THE
LIMITS OF OUR POSSIBILITIES
Ferdinand
Spit (Ferrie) was a Dutchman who worked with us at Silveira House in Zimbabwe
in the 1980s on industrial relations. He often spoke of our ‘reaching the
limits of our possibilities’, a phrase a born English speaker would probably not
use. They would go for something simpler like, ‘doing our best.’ But it is a
striking phrase and I remembered it this week when reading about Fr Henry Swift
who was prison chaplain – at first unofficially, then officially and in uniform
- in Harare Central Prison from 1935 to the time of his death in 1973.
When the
state executes a person, it reaches the ‘limits of its possibilities’. It can
give no greater punishment and, while it may welcome the presence of
‘chaplains’ in its prisons, it can not prescribe how they should approach the
condemned or what the effects will be. In Doris Lessing’s The Grass is
Singing, Moses murders madam and awaits his arrest, trial and execution
with seeming equanimity. Lessing does not give us his thoughts. She too has
reached her limits. She leaves us to tease out his motivation.
And we may
come up with wildly different opinions. Was Moses’ composure the result of his
feeling of triumph at having broken through the great wall of racial
segregation and performed a courageous act of expiation for his nation? Maybe.

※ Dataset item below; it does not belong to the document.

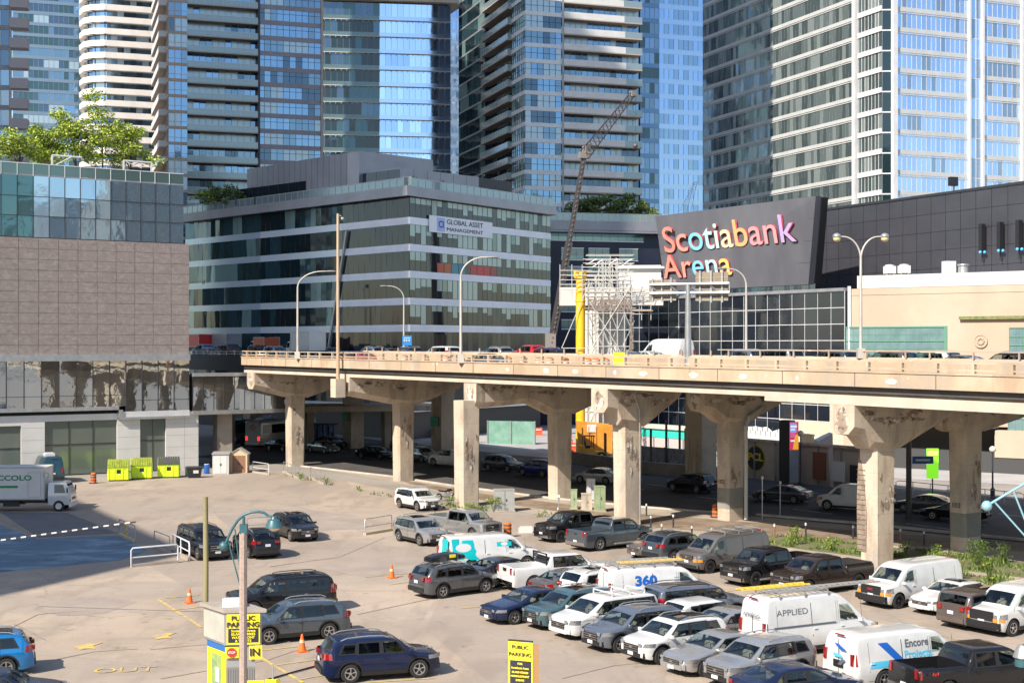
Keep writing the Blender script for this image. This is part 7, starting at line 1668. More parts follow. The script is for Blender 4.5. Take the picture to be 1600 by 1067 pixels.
lidG = mat('olive_lid', (.16, .18, .03), .6, col2=(.3, .34, .02), scale=3); lidK = mat('dark_lid', (.06, .05, .06), .6)
dumpster('lime dumpster with olive lid, leftmost of three by the white wall', 168, 752, 1.95, lidG, R(13)); dumpster('lime dumpster with olive lid, middle one of three by the white wall', 204, 749, 2.0, lidG, R(13)); dumpster('lime dumpster with black ribbed lid, rightmost of three by the white wall', 246, 747, 2.05, lidK, R(10))
x, y = G(292, 747); t = thing('waste_cart', 'small black waste bin with a white label beside the blue barrel', 'bin', (x, y, .01), .2); A = lambda a, b, z: tuple(WM[t] @ Vector((a, b, z)))
m = MB(); m.loft([[A(.1, .1, .05), A(1.3, .1, .05), A(1.3, .8, .05), A(.1, .8, .05)], [A(0, 0, .95), A(1.45, 0, .95), A(1.45, .95, .95), A(0, .95, .95)]]); m.build('bin', blackM, t); m = MB(); m.hexa([A(-.05, -.05, .96), A(1.5, -.05, .96), A(1.5, 1, 1.0), A(-.05, 1, 1.0)], [A(-.05, -.05, 1.0), A(1.5, -.05, 1.0), A(1.5, 1, 1.08), A(-.05, 1, 1.08)]); m.build('lid', darkM, t)
m = MB(); m.quad(A(.6, .02, .45), A(1.1, .02, .45), A(1.1, -.02, .75), A(.6, -.02, .75)); m.build('label_plate', whiteM, t)
for px, py, mt_, lab, nm in ((323, 740, mat('barrel_blue', (.02, .10, .35), .4), 'blue plastic barrel left of the grey shed', 'barrel'), (294, 744, mat('pale_green', (.25, .45, .30), .6), 'pale green bin behind the small black waste bin', 'barrel')):
    x, y = G(px, py); t = thing(nm, lab, 'barrel', (x, y, .01)); m = MB(); m.lathe((x, y, .01), [(.27, 0), (.29, .05), (.29, .3), (.31, .32), (.29, .34), (.29, .62), (.31, .64), (.29, .66), (.28, .92), (.01, .92)], 14); m.build('drum', mt_, t, smooth=40); m = MB(); m.lathe((x, y, .93), [(.26, 0), (.26, .04), (.01, .04)], 14); m.build('lid', whiteM, t)
# sheds
def shed(label, px0, px1, py, h, wallm, doorm, roofm, gable, yaw):
    x0, y0 = G(px0, py); w_ = (px1-px0)/F*y0/math.cos(yaw); t = thing('garden_shed', label, 'shed', (x0, y0, .01), yaw, 'garden sheds by the wall'); A = lambda a, b, z: tuple(WM[t] @ Vector((a, b, z))); d_ = 1.6
    m = MB(); pf = [(0, 0), (w_, 0), (w_, h), (0, h)] if not gable else [(0, 0), (w_, 0), (w_, h), (w_/2, h+.5), (0, h)]
    m.loft([[A(a, b, z) for a, z in pf] for b in (0, d_)][::-1]); m.build('wall', wallm, t)
    m = MB()
    if gable:
        for s in (0, 1):
            a0, a1 = (-.12, w_/2) if s == 0 else (w_+.12, w_/2); P = [A(a0, -.12, h-.08), A(a1, -.12, h+.55), A(a1, d_+.1, h+.55), A(a0, d_+.1, h-.08)]; m.hexa(P, [(q[0], q[1], q[2]+.07) for q in P])
    else: m.hexa([A(-.08, -.1, h), A(w_+.08, -.1, h), A(w_+.08, d_, h+.12), A(-.08, d_, h+.12)], [A(-.08, -.1, h+.1), A(w_+.08, -.1, h+.1), A(w_+.08, d_, h+.22), A(-.08, d_, h+.22)])
    m.build('roof', roofm, t)
    for s in (0, 1):
        m = MB(); a = w_*(.12+.385*s); m.hexa([A(a, -.04, .08), A(a+w_*.37, -.04, .08), A(a+w_*.37, 0, .08), A(a, 0, .08)], [A(a, -.04, h-.15), A(a+w_*.37, -.04, h-.15), A(a+w_*.37, 0, h-.15), A(a, 0, h-.15)]); dd = m.build('door', doorm, t)
        m = MB(); m.box(A(w_*(.47+.06*s), -.07, h*.5), (.04, .05, .2), yaw); m.build('handle', blackM, dd)
shed('grey plastic shed with a flat grey roof by the glazed link', 332, 357, 741, 1.95, mat('shed_grey', (.50, .48, .46), .6), mat('shed_grey_door', (.55, .53, .51), .55), mat('shed_roof', (.28, .26, .26), .7), False, .08)
shed('beige gabled shed with brown double doors', 360, 386, 739, 1.9, mat('shed_beige', (.50, .40, .26), .6), mat('shed_brown', (.24, .12, .07), .6), mat('shed_roof_b', (.40, .36, .30), .7), True, .05)
# utility boxes
def ubox(label, px0, px1, py, h, d_, mt_, yaw=0., name='utility_box', lid=True):
    x0, y0 = G(px0, py); w_ = (px1-px0)/F*y0*.8; t = thing(name, label, 'utility box', (x0, y0, .01), yaw, 'utility boxes'); A = lambda a, b, z: tuple(WM[t] @ Vector((a, b, z)))
    hx = lambda a0, a1, b0, b1, z0, z1: ([A(a0, b0, z0), A(a1, b0, z0), A(a1, b1, z0), A(a0, b1, z0)], [A(a0, b0, z1), A(a1, b0, z1), A(a1, b1, z1), A(a0, b1, z1)])
    m = MB(); m.hexa(*hx(0, w_, 0, d_, .1, h)); m.build('cabinet', mt_, t); m = MB(); m.hexa(*hx(-.06, w_+.06, -.06, d_+.06, 0, .1)); m.build('plinth', walkM, t)
    if lid: m = MB(); m.hexa(*hx(-.03, w_+.03, -.03, d_+.03, h+.003, h+.06)); m.build('lid', mt_, t)
    m = MB(); m.hexa(*hx(w_*.49, w_*.51, -.012, 0, .2, h-.08)); m.hexa(*hx(w_*.55, w_*.6, -.04, 0, h*.5, h*.6)); m.build('door_seam', darkM, t)
gU = mat('utility_grey', (.28, .29, .27), .5, col2=(.34, .34, .32), scale=2); gG = mat('utility_green', (.30, .36, .22), .6, col2=(.22, .28, .15), scale=2)
ubox('wide grey utility cabinet beside the leafy shrub', 774, 812, 800, 1.65, 1.0, gU, .15); ubox('slim green utility post box, leftmost of the green group', 892, 904, 796, 1.5, .5, gG); ubox('low concrete coloured box between the two green cabinets', 909, 929, 798, 1.25, .8, concM); ubox('tall green cabinet with double doors nearest the conduit pier', 931, 950, 800, 1.9, .9, gG, .1); ubox('pale cabinet behind the tall green one', 918, 933, 782, 1.7, .7, whiteM, .1)
# bollards
for i, (px, py) in enumerate([(872, 812), (1010, 806), (1017, 826), (1034, 840), (1052, 824), (1081, 843), (1112, 846), (1147, 848), (1182, 850), (1210, 840), (1259, 838), (1333, 842), (1407, 848), (1444, 852)]):
    p = G(px, py); t = thing('bollard', ORD[i]+' thin post with pale top, counted from the left along the pavement edge', 'bollard', (*p, 0), 0, 'posts along the pavement edge'); m = MB(); m.lathe((*p, 0), [(.06, 0), (.06, .95), (.01, .97)], 8); m.build('post', darkM if i % 3 else mat('rusty_post', (.22, .11, .06), .7), t); m = MB(); m.lathe((*p, 0), [(.065, .75), (.065, .93)], 8); m.build('pale_top', whiteM, t)
# thin white pole
for px, py, h, lab in ((1191, 812, 3.2, 'thin white pole before the grey sedan under the road'), (1219, 808, 2.7, 'thin white pole with small plate right of the other thin pole'), (873, 806, 1.6, 'short white marker post left of the green utility boxes')):
    p = G(px, py); t = thing('thin_post', lab, 'post', (*p, 0)); m = MB(); m.tube([(*p, 0), (*p, h)], .035, 6); m.build('pole', galvM, t); m = MB(); m.box((p[0], p[1]-.05, h-.1), (.16, .03, .2)); m.build('plate', whiteM, t)
# motorcycle
x, y = G(698, 783); mc = thing('motorcycle', 'black motorcycle parked between the white SUV and the pier', 'motorcycle', (x, y+.5, .01), R(20)); A = lambda a, b, z: tuple(WM[mc] @ Vector((a, b, z)))
for xa in (-.72, .72):
    m = MB(); m.lathe((xa, 0, .32), [(.20, -.05), (.30, -.06), (.32, 0), (.30, .06), (.20, .05), (.20, -.05)], 18, axis='y'); m.v = [A(*v) for v in m.v]; w_ = m.build('wheel', tyreM, mc, smooth=50)
    m = MB()
    for k in range(10): m.tube([A(xa, 0, .32), A(xa+math.cos(k*.628)*.21, 0, .32+math.sin(k*.628)*.21)], .01, 4)
    m.lathe((xa, 0, .32), [(.06, -.07), (.06, .07), (.01, .07)], 8, axis='y') if 0 else None; m.build('rim', galvM, w_)
m = MB(); rings = [[A(a, b*w_, z+c*h_) for b, c in ((-1, 0), (-.7, .8), (0, 1), (.7, .8), (1, 0), (0, -.6))] for a, z, w_, h_ in ((-.1, .78, .08, .06), (.05, .82, .15, .13), (.3, .84, .15, .14), (.45, .84, .06, .08))]; m.loft(rings); m.build('tank', PC['black'], mc, smooth=50)
m = MB(); rings = [[A(a, b*w_, z+c*.06) for b, c in ((-1, 0), (-.7, 1), (.7, 1), (1, 0), (0, -1))] for a, z, w_ in ((-.75, .86, .07), (-.5, .80, .13), (-.1, .76, .12), (0, .8, .06))]; m.loft(rings); m.build('seat', blackM, mc, smooth=50)
m = MB(); m.box(A(.05, 0, .48), (.45, .3, .38), R(20)); m.box(A(.0, 0, .32), (.5, .24, .16), R(20)); m.lathe(A(.12, 0, .62), [(.12, -.1), (.12, .12), (.01, .13)], 8); m.build('engine', galvM, mc)
m = MB()
for s in (-.09, .09): m.tube([A(.72, s, .32), A(.5, s, .95)], .025, 5)
m.tube([A(.5, -.35, 1.02), A(.5, -.15, 1.05), A(.5, .15, 1.05), A(.5, .35, 1.02)], .02, 5); m.tube([A(-.72, .1, .32), A(-.1, .1, .4), A(.1, .12, .35)], .03, 5); m.tube([A(-.8, -.14, .38), A(.1, -.16, .3)], .045, 6); m.build('fork_and_pipes', chromeM, mc); m = MB(); m.ball(A(.62, 0, .88), .1, 10); m.build('headlight', headM, mc, smooth=50)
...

Henry Swift did not speculate. He knew the Moseses he accompanied to the
scaffold were God’s children and his only desire was that they finish their
journey without fear and at peace. Here is, in part, his own account of what he
did:
… The relays
of guards are very considerate towards the condemned …With Catholics, the faith
helps them to die well. … After Holy Communion … I tell him that later his
hands must be strapped behind him so that he cannot hurt himself – saying
nothing about the fall – that his eyes will probably be covered, that he will
hear my voice on his right and that he will have time to say the name ‘Jesus’
about three times before the rope is made quite tight, at which moment he will
die and should be thinking of going to God. … as he is being strapped, I tell
him the executioner will do everything without hurting him…
For Henry Swift, men and women were born for eternity. There
were no limits. He was a man of his time and we might demur at some of his
choice of words. We would not now, for example, say ‘Catholics’ but, more
inclusively, ‘Christians’. But his gentle, respectful attention to the
condemned speaks of a world view sans frontiers, without limits.